Comment Re:Detroit calls Google arrogant? (Score 1) 236

I'd like to see how comfortable these cars are to operate as random folks seeing the LiDAR unit on top of the car swerve suddenly towards the car to see how it responds.

I'm sure it edges safely away and slows, just what any cautious driver would do. Actually a human driver may overreact, but the computer won't, since it has vastly higher reaction speeds and more precise measurements, so it will respond faster, but in control. Also, it always knows exactly what is on the other side of it, so it knows how far it can safely move aside.

And I figure replacing a broken LiDAR unit would be a lot more expensive than replacing a couple of slashed tires.
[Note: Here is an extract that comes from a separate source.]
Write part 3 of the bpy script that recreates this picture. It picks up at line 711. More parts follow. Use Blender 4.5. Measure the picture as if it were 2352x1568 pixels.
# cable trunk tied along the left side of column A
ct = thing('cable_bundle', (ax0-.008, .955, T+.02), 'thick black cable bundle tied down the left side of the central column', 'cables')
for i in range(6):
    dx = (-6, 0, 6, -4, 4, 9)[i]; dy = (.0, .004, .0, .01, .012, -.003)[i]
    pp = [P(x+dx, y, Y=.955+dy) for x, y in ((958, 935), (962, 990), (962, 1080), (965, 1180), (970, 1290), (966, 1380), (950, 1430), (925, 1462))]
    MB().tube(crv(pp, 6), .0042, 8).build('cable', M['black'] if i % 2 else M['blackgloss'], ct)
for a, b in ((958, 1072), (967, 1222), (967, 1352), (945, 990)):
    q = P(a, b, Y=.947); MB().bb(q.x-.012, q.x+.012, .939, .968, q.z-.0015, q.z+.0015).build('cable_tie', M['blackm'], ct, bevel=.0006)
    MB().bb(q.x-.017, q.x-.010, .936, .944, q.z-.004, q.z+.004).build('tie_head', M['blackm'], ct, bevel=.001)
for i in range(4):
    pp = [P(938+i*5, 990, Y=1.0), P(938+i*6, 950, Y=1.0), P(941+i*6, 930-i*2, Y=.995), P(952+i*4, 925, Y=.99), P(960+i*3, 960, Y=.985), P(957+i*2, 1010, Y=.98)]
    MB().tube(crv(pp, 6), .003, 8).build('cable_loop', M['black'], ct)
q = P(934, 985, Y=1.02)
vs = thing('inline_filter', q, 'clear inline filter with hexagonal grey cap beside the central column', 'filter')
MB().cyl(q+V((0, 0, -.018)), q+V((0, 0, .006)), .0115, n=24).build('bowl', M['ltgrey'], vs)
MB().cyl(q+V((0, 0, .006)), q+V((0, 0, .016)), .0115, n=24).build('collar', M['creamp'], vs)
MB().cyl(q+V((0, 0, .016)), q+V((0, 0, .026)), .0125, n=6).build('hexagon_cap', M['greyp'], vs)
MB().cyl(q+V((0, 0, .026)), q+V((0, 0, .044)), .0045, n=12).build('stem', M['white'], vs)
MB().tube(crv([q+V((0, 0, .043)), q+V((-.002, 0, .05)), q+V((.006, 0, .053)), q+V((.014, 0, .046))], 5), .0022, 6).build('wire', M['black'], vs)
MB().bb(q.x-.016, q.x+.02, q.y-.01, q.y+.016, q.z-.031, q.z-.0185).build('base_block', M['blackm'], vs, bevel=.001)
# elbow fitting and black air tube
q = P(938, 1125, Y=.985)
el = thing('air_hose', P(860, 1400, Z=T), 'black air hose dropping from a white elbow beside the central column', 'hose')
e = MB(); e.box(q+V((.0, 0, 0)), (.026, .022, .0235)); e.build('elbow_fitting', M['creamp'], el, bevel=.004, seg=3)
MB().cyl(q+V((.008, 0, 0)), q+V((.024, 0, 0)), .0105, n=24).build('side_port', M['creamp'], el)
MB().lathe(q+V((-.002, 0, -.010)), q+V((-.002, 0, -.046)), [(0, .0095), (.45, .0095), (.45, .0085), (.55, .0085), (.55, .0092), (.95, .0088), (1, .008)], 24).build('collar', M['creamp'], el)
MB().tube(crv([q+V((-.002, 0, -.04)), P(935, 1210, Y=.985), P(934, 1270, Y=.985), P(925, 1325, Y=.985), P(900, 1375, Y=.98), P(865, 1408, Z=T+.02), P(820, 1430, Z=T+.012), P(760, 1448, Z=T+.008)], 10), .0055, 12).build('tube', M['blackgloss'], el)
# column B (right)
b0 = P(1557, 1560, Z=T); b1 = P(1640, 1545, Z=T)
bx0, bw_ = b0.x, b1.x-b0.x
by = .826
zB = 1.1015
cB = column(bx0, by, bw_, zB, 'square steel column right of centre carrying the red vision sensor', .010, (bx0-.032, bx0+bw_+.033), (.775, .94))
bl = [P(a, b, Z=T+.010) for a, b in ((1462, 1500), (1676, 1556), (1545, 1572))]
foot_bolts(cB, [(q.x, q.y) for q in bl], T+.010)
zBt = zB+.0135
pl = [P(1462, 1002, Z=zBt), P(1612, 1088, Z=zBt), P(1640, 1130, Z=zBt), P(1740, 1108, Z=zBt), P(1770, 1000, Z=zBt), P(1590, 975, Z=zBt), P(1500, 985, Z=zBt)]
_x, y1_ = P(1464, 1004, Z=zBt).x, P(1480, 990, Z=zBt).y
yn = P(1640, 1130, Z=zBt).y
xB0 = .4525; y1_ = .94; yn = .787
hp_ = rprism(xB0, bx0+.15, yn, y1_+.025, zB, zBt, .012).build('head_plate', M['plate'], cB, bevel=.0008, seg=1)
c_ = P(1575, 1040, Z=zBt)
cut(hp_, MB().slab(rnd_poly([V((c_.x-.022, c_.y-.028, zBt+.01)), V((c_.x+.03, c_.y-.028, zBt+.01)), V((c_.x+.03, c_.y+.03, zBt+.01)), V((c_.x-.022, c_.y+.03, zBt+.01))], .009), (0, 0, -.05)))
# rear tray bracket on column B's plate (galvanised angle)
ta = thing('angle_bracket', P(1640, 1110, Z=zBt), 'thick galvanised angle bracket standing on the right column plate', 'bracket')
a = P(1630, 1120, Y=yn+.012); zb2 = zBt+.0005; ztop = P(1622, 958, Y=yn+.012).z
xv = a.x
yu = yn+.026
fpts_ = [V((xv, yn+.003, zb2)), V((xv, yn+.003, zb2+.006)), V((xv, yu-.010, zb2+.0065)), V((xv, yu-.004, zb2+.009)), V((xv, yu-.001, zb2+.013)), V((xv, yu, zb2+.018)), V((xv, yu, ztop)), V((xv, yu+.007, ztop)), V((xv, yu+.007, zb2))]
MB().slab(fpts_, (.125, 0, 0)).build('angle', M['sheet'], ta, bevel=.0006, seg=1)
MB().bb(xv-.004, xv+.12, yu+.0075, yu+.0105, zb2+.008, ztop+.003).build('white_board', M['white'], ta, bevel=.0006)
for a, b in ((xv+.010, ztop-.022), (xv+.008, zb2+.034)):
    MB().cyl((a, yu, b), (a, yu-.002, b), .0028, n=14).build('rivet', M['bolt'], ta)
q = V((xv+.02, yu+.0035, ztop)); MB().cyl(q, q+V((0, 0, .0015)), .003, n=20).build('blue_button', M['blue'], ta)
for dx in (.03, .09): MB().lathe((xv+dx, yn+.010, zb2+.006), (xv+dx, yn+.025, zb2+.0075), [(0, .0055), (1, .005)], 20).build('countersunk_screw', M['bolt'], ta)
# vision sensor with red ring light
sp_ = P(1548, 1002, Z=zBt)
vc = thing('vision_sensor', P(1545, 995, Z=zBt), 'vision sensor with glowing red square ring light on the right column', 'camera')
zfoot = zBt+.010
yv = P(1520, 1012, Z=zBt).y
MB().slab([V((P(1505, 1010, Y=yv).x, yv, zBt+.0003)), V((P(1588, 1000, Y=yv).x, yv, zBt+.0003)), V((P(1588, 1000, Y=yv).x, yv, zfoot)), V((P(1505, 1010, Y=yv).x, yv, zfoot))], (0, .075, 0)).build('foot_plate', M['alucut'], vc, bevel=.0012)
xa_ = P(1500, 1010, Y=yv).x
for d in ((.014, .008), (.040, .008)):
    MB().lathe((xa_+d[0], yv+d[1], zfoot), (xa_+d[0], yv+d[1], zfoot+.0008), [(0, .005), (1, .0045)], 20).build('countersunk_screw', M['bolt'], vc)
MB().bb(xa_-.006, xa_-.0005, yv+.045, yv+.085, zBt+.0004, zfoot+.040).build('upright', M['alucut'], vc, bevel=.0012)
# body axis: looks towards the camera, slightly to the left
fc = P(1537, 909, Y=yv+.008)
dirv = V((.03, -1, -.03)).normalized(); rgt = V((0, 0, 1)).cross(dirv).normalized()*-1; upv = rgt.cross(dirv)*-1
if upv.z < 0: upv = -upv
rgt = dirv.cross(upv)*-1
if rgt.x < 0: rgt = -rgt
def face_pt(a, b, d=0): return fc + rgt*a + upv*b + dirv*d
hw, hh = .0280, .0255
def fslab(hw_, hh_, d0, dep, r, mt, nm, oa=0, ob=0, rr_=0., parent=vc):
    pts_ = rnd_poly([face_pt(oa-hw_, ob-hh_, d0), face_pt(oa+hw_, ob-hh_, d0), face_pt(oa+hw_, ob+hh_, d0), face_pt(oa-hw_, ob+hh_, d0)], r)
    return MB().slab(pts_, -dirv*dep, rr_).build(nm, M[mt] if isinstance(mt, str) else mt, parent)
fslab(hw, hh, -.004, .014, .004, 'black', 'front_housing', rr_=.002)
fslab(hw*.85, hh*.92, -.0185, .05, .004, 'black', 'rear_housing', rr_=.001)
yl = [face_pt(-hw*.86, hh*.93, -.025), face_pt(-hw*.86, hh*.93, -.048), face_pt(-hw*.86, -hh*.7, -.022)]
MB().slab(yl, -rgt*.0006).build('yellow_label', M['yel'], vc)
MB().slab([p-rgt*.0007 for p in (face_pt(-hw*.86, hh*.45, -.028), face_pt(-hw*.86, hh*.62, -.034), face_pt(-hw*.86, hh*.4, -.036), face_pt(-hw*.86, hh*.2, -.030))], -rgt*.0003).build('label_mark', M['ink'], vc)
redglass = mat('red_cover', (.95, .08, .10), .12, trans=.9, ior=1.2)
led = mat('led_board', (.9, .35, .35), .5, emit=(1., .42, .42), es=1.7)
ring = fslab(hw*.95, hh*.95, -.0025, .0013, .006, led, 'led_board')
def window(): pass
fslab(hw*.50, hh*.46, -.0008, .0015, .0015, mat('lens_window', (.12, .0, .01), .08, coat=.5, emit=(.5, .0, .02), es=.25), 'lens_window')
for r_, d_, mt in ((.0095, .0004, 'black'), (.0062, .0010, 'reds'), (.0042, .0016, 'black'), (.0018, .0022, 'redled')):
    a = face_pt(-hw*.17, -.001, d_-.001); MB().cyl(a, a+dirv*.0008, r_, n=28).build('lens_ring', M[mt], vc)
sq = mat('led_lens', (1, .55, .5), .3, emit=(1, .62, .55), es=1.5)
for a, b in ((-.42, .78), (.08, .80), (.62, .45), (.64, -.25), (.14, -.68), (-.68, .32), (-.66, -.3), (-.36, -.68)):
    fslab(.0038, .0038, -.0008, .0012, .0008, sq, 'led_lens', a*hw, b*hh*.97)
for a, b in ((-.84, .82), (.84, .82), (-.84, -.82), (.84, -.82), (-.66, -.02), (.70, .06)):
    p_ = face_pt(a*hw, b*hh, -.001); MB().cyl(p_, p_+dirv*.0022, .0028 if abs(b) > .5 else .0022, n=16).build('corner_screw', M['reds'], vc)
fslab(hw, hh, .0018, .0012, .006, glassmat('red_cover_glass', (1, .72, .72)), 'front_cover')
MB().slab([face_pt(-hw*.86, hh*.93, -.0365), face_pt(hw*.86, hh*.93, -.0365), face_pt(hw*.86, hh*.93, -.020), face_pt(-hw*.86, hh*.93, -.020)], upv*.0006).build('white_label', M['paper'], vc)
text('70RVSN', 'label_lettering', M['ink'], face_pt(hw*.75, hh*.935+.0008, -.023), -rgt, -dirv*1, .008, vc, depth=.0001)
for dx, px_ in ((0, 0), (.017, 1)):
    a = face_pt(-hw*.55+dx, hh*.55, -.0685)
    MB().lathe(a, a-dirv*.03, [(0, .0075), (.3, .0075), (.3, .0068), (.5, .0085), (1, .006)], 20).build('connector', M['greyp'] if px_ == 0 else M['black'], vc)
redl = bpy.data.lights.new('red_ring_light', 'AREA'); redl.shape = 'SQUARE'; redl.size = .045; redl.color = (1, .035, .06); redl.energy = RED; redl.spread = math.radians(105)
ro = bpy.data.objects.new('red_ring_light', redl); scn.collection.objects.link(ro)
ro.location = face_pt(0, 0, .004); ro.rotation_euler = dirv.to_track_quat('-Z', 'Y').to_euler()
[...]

At present the LIDAR units are expensive. Not because there's anything about them inherently expensive, though, but because they're low-volume items normally only sold to militaries. When production is scaled up, they won't be particularly expensive. Plus, the most expensive parts are the electronics which are inside the car, not the spinning emitter on top.

I can see many scenarios where you might be tossed out of autonomous mode quite frequently or incur higher costs, making this "feature" not particularly cost effective.

Google is not planning to have a non-autonomous mode, and has committed to assuming liability for damages caused should the car malfunction.